**Aim**: Make an exact copy of the listing below.

**Data excerpt**:
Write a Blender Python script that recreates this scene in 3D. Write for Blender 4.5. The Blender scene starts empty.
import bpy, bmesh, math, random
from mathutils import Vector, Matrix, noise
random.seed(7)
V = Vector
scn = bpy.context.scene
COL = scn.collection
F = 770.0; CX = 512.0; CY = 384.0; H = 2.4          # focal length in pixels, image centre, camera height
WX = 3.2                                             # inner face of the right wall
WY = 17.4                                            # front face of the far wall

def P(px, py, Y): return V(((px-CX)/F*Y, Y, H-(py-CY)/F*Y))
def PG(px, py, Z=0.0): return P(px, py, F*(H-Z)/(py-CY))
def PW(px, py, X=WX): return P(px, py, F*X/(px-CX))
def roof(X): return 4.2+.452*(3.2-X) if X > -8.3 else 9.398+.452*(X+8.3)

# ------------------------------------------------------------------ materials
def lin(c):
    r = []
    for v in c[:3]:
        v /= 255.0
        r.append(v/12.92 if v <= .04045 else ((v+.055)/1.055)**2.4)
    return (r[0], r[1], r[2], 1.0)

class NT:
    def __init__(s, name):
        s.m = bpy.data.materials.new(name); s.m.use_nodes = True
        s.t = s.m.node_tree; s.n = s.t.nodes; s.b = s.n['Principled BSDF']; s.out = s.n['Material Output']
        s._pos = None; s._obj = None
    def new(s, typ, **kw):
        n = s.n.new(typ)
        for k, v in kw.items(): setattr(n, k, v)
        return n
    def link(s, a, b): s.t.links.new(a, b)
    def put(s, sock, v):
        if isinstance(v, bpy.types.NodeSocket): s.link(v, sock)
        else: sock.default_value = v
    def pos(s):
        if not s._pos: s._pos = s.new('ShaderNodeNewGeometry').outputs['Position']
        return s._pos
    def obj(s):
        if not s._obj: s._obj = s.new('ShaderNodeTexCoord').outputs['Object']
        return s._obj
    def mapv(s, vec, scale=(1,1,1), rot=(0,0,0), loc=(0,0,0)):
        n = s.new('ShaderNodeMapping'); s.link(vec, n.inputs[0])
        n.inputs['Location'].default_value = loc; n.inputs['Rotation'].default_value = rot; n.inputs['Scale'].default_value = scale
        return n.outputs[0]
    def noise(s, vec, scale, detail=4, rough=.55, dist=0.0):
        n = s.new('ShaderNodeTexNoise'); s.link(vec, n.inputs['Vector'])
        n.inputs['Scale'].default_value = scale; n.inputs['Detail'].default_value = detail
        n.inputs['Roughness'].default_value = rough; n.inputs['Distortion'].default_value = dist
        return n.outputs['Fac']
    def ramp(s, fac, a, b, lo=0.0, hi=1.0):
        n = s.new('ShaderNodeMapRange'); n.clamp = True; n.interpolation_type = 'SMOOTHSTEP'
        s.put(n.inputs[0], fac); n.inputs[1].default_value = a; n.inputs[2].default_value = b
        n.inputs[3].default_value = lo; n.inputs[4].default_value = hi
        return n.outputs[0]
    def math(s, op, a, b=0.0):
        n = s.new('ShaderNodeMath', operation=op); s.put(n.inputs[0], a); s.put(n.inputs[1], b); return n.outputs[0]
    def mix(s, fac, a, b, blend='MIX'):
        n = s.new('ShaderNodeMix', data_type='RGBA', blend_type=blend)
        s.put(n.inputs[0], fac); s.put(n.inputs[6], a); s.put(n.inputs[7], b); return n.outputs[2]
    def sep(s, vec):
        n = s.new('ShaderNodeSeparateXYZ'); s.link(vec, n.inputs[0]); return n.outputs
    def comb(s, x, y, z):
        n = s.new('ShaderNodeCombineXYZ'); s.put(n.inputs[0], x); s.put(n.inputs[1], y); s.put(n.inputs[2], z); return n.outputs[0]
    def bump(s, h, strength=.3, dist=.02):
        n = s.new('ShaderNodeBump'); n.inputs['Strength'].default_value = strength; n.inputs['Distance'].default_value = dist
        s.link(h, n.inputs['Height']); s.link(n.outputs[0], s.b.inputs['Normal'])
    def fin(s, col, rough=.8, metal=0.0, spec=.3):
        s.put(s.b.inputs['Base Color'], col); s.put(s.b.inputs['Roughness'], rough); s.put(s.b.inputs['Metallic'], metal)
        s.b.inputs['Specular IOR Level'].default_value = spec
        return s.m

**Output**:
Write a Blender Python script that recreates this scene in 3D. Write for Blender 4.5. The Blender scene starts empty.
import bpy, bmesh, math, random
from mathutils import Vector, Matrix, noise
random.seed(7)
V = Vector
scn = bpy.context.scene
COL = scn.collection
F = 770.0; CX = 512.0; CY = 384.0; H = 2.4          # focal length in pixels, image centre, camera height
WX = 3.2                                             # inner face of the right wall
WY = 17.4                                            # front face of the far wall

def P(px, py, Y): return V(((px-CX)/F*Y, Y, H-(py-CY)/F*Y))
def PG(px, py, Z=0.0): return P(px, py, F*(H-Z)/(py-CY))
def PW(px, py, X=WX): return P(px, py, F*X/(px-CX))
def roof(X): return 4.2+.452*(3.2-X) if X > -8.3 else 9.398+.452*(X+8.3)

# ------------------------------------------------------------------ materials
def lin(c):
    r = []
    for v in c[:3]:
        v /= 255.0
        r.append(v/12.92 if v <= .04045 else ((v+.055)/1.055)**2.4)
    return (r[0], r[1], r[2], 1.0)

class NT:
    def __init__(s, name):
        s.m = bpy.data.materials.new(name); s.m.use_nodes = True
        s.t = s.m.node_tree; s.n = s.t.nodes; s.b = s.n['Principled BSDF']; s.out = s.n['Material Output']
        s._pos = None; s._obj = None
    def new(s, typ, **kw):
        n = s.n.new(typ)
        for k, v in kw.items(): setattr(n, k, v)
        return n
    def link(s, a, b): s.t.links.new(a, b)
    def put(s, sock, v):
        if isinstance(v, bpy.types.NodeSocket): s.link(v, sock)
        else: sock.default_value = v
    def pos(s):
        if not s._pos: s._pos = s.new('ShaderNodeNewGeometry').outputs['Position']
        return s._pos
    def obj(s):
        if not s._obj: s._obj = s.new('ShaderNodeTexCoord').outputs['Object']
        return s._obj
    def mapv(s, vec, scale=(1,1,1), rot=(0,0,0), loc=(0,0,0)):
        n = s.new('ShaderNodeMapping'); s.link(vec, n.inputs[0])
        n.inputs['Location'].default_value = loc; n.inputs['Rotation'].default_value = rot; n.inputs['Scale'].default_value = scale
        return n.outputs[0]
    def noise(s, vec, scale, detail=4, rough=.55, dist=0.0):
        n = s.new('ShaderNodeTexNoise'); s.link(vec, n.inputs['Vector'])
        n.inputs['Scale'].default_value = scale; n.inputs['Detail'].default_value = detail
        n.inputs['Roughness'].default_value = rough; n.inputs['Distortion'].default_value = dist
        return n.outputs['Fac']
    def ramp(s, fac, a, b, lo=0.0, hi=1.0):
        n = s.new('ShaderNodeMapRange'); n.clamp = True; n.interpolation_type = 'SMOOTHSTEP'
        s.put(n.inputs[0], fac); n.inputs[1].default_value = a; n.inputs[2].default_value = b
        n.inputs[3].default_value = lo; n.inputs[4].default_value = hi
        return n.outputs[0]
    def math(s, op, a, b=0.0):
        n = s.new('ShaderNodeMath', operation=op); s.put(n.inputs[0], a); s.put(n.inputs[1], b); return n.outputs[0]
    def mix(s, fac, a, b, blend='MIX'):
        n = s.new('ShaderNodeMix', data_type='RGBA', blend_type=blend)
        s.put(n.inputs[0], fac); s.put(n.inputs[6], a); s.put(n.inputs[7], b); return n.outputs[2]
    def sep(s, vec):
        n = s.new('ShaderNodeSeparateXYZ'); s.link(vec, n.inputs[0]); return n.outputs
    def comb(s, x, y, z):
        n = s.new('ShaderNodeCombineXYZ'); s.put(n.inputs[0], x); s.put(n.inputs[1], y); s.put(n.inputs[2], z); return n.outputs[0]
    def bump(s, h, strength=.3, dist=.02):
        n = s.new('ShaderNodeBump'); n.inputs['Strength'].default_value = strength; n.inputs['Distance'].default_value = dist
        s.link(h, n.inputs['Height']); s.link(n.outputs[0], s.b.inputs['Normal'])
    def fin(s, col, rough=.8, metal=0.0, spec=.3):
        s.put(s.b.inputs['Base Color'], col); s.put(s.b.inputs['Roughness'], rough); s.put(s.b.inputs['Metallic'], metal)
        s.b.inputs['Specular IOR Level'].default_value = spec
        return s.m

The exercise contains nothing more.